Exercise inputs -
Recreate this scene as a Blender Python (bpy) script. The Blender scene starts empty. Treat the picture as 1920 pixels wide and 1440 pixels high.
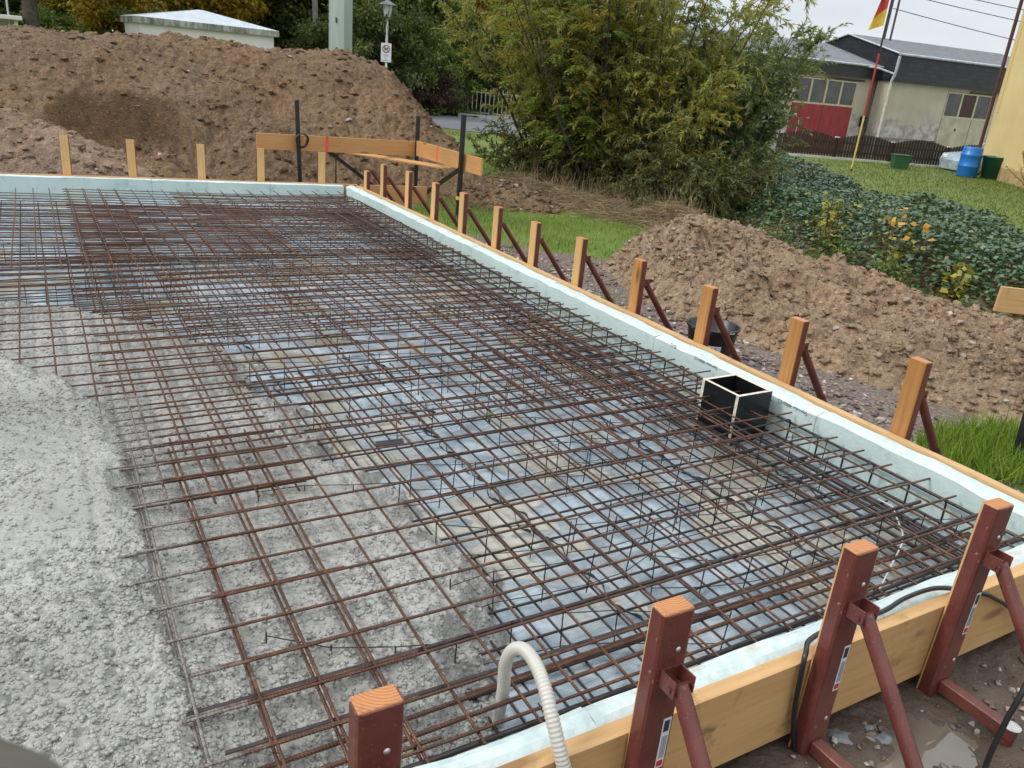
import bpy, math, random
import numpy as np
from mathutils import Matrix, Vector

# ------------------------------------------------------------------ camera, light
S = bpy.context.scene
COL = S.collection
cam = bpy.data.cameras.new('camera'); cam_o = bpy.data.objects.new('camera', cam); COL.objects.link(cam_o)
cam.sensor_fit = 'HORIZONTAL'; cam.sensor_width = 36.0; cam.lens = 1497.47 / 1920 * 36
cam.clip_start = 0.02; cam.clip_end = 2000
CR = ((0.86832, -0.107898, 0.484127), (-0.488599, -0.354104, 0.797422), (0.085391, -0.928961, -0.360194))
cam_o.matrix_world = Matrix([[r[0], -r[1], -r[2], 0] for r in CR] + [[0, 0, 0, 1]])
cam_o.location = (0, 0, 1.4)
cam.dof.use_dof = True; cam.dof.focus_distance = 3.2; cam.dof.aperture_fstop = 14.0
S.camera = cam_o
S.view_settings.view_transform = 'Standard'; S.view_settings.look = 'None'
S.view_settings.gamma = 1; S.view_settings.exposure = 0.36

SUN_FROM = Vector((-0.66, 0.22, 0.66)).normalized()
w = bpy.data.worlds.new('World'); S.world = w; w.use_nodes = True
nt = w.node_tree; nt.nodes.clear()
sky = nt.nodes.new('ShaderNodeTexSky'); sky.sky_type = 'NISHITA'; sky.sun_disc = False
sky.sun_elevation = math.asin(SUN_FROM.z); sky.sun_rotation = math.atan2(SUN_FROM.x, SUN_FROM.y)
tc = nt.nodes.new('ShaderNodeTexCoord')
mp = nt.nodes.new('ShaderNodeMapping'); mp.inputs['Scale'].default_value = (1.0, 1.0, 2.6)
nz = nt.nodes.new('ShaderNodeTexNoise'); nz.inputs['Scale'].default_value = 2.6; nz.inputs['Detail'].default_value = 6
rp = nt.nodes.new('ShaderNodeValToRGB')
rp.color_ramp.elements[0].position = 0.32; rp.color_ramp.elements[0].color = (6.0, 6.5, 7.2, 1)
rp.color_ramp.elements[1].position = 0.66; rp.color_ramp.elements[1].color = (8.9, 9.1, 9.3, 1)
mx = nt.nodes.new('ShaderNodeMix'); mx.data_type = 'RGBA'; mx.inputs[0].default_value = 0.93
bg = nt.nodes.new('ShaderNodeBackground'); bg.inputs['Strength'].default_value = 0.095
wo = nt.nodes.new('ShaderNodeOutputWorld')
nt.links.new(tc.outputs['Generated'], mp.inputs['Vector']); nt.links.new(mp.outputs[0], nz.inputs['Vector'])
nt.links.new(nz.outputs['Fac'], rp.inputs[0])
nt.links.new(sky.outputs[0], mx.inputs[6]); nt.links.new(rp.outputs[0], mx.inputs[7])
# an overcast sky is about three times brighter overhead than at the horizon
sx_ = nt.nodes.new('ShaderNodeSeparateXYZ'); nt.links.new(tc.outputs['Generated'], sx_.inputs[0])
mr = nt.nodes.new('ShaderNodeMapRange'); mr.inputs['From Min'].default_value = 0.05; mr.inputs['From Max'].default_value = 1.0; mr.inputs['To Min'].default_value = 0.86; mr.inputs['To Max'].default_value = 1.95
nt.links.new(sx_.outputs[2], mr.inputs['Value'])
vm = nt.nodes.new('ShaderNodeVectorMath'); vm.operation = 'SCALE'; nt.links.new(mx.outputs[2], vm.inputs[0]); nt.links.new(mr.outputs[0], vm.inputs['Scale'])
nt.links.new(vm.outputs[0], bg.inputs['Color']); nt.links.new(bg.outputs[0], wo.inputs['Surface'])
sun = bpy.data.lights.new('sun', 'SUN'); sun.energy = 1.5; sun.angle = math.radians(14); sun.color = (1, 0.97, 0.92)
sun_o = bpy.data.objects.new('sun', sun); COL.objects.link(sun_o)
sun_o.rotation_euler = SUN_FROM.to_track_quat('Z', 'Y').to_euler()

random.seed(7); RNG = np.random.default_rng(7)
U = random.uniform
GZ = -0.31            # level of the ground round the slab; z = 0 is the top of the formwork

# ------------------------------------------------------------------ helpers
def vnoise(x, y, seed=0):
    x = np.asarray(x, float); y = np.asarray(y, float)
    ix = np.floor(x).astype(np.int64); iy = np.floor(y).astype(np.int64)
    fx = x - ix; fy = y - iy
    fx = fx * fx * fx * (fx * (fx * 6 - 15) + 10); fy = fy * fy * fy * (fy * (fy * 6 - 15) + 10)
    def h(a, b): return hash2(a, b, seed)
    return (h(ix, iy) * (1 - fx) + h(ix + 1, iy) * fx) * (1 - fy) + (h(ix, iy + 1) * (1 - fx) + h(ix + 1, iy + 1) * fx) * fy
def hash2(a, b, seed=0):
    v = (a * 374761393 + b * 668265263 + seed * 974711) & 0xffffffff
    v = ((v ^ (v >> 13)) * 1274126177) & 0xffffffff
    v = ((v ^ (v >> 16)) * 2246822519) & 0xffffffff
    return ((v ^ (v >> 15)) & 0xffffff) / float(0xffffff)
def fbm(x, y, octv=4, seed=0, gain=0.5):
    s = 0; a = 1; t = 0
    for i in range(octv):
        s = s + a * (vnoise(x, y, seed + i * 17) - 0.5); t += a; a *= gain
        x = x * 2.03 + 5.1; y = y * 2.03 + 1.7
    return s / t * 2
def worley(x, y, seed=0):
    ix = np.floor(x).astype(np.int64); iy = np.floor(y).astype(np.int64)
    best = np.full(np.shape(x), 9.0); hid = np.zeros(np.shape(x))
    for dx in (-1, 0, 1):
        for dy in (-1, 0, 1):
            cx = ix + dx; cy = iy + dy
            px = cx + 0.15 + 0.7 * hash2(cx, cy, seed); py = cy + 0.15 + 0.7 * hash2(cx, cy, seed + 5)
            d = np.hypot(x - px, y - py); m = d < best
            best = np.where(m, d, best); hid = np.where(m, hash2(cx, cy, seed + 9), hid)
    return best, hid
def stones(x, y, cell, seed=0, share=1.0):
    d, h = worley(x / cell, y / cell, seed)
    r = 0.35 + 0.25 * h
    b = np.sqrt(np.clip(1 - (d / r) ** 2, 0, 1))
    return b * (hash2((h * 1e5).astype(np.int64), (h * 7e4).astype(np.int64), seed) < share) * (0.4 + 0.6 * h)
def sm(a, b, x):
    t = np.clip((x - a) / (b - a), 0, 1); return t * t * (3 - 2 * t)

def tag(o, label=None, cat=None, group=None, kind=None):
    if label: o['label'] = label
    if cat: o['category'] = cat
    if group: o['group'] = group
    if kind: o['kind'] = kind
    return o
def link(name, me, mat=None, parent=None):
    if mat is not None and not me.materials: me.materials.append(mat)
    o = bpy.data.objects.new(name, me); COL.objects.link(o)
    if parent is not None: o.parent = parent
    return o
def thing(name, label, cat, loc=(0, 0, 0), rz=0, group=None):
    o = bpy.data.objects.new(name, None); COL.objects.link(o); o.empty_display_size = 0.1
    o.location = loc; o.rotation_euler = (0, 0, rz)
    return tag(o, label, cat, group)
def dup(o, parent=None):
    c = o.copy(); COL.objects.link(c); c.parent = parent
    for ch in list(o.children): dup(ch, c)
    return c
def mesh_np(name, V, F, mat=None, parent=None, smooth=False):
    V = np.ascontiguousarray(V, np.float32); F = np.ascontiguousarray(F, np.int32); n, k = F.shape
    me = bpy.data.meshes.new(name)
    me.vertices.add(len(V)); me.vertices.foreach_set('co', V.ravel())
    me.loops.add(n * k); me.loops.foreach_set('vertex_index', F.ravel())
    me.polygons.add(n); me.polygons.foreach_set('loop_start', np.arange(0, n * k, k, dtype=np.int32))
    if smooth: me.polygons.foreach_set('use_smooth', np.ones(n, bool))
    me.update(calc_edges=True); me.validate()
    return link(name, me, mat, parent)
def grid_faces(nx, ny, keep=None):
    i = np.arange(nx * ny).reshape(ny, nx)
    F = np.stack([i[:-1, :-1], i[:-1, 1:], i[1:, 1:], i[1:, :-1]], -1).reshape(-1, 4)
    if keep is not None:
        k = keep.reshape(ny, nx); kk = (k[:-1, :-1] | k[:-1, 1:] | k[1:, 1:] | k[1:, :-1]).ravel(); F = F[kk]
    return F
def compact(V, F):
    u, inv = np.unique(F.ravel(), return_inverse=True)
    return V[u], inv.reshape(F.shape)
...
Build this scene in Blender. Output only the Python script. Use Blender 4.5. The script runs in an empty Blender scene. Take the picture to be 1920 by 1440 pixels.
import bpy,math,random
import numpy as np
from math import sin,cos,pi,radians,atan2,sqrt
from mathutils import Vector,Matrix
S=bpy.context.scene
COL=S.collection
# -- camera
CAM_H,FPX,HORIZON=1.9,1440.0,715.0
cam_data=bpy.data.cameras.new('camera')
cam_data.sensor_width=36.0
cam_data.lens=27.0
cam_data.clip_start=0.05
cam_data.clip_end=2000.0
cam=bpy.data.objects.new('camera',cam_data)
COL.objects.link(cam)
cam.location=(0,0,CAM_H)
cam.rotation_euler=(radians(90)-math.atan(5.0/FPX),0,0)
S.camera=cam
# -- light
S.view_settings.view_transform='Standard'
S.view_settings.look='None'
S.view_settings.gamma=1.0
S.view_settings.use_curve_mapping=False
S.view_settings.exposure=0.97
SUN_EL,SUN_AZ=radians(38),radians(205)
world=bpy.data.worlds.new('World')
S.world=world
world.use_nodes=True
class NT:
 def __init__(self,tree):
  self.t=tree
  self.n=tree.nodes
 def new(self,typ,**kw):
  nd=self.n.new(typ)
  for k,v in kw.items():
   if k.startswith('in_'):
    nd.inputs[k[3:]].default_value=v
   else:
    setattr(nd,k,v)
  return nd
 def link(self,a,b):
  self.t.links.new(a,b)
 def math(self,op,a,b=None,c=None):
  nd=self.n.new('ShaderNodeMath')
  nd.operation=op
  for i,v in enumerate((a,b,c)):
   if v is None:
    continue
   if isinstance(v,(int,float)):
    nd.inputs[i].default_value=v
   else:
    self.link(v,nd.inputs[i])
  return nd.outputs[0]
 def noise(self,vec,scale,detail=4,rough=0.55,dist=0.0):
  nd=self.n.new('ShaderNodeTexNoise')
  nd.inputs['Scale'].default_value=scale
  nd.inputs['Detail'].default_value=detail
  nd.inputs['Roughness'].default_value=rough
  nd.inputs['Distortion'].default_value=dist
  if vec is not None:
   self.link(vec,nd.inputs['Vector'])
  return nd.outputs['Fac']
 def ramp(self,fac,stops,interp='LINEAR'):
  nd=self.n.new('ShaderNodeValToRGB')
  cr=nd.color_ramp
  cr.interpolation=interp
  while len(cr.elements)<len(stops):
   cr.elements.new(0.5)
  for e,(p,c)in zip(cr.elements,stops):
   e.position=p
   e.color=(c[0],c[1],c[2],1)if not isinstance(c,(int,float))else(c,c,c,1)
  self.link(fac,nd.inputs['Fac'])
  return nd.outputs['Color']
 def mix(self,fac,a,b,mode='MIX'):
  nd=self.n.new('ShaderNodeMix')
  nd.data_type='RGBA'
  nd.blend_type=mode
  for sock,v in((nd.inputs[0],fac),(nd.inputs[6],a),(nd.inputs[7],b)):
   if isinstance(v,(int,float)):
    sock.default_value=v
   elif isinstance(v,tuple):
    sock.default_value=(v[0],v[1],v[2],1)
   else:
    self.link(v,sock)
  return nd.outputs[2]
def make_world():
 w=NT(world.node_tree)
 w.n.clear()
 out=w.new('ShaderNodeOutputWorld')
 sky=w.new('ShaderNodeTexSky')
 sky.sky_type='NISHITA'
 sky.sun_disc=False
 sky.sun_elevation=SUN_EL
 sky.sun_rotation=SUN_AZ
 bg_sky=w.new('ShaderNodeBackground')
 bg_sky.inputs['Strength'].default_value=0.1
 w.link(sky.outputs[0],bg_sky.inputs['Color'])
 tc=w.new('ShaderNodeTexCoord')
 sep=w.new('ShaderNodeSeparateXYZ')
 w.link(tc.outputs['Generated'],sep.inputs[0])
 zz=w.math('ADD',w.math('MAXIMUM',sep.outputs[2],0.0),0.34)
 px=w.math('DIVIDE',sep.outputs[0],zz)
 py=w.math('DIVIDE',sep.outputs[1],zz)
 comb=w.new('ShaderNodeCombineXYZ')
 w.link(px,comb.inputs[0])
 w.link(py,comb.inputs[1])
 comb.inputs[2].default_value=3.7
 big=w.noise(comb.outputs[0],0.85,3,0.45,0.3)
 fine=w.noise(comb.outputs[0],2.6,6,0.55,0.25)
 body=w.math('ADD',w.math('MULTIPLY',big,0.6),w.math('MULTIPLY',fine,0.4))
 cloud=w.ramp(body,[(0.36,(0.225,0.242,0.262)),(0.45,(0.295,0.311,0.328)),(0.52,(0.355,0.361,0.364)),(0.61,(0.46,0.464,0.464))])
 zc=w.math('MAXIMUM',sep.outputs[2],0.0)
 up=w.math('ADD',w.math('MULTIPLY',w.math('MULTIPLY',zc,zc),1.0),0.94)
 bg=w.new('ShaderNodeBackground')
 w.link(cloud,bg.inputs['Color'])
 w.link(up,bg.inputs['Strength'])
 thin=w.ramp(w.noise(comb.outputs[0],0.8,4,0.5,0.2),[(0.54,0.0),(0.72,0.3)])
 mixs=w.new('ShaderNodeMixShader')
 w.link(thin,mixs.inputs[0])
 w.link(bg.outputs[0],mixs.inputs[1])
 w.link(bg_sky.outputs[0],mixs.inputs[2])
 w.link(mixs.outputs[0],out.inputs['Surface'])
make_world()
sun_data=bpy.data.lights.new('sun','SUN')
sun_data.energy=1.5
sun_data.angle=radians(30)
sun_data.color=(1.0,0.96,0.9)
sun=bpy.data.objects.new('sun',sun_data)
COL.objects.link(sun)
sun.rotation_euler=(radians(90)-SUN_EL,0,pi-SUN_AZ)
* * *
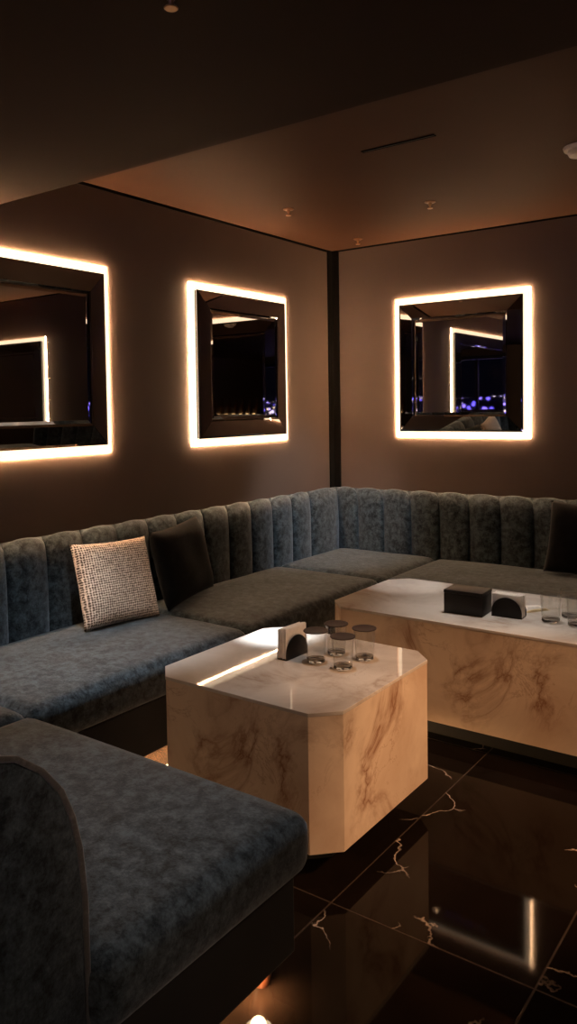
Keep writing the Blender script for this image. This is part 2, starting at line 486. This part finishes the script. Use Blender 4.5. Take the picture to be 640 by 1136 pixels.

Work required - Quote the data above exactly from the line with "Recreate this scene" to the line with "from mathutils import Matrix, Vector", both ends counted, and nothing else. Pictures don't go in.

Completed task -
Recreate this scene as a Blender Python (bpy) script. The Blender scene starts empty. Treat the picture as 1920 pixels wide and 1440 pixels high.
import bpy, math, random
import numpy as np
from mathutils import Matrix, Vector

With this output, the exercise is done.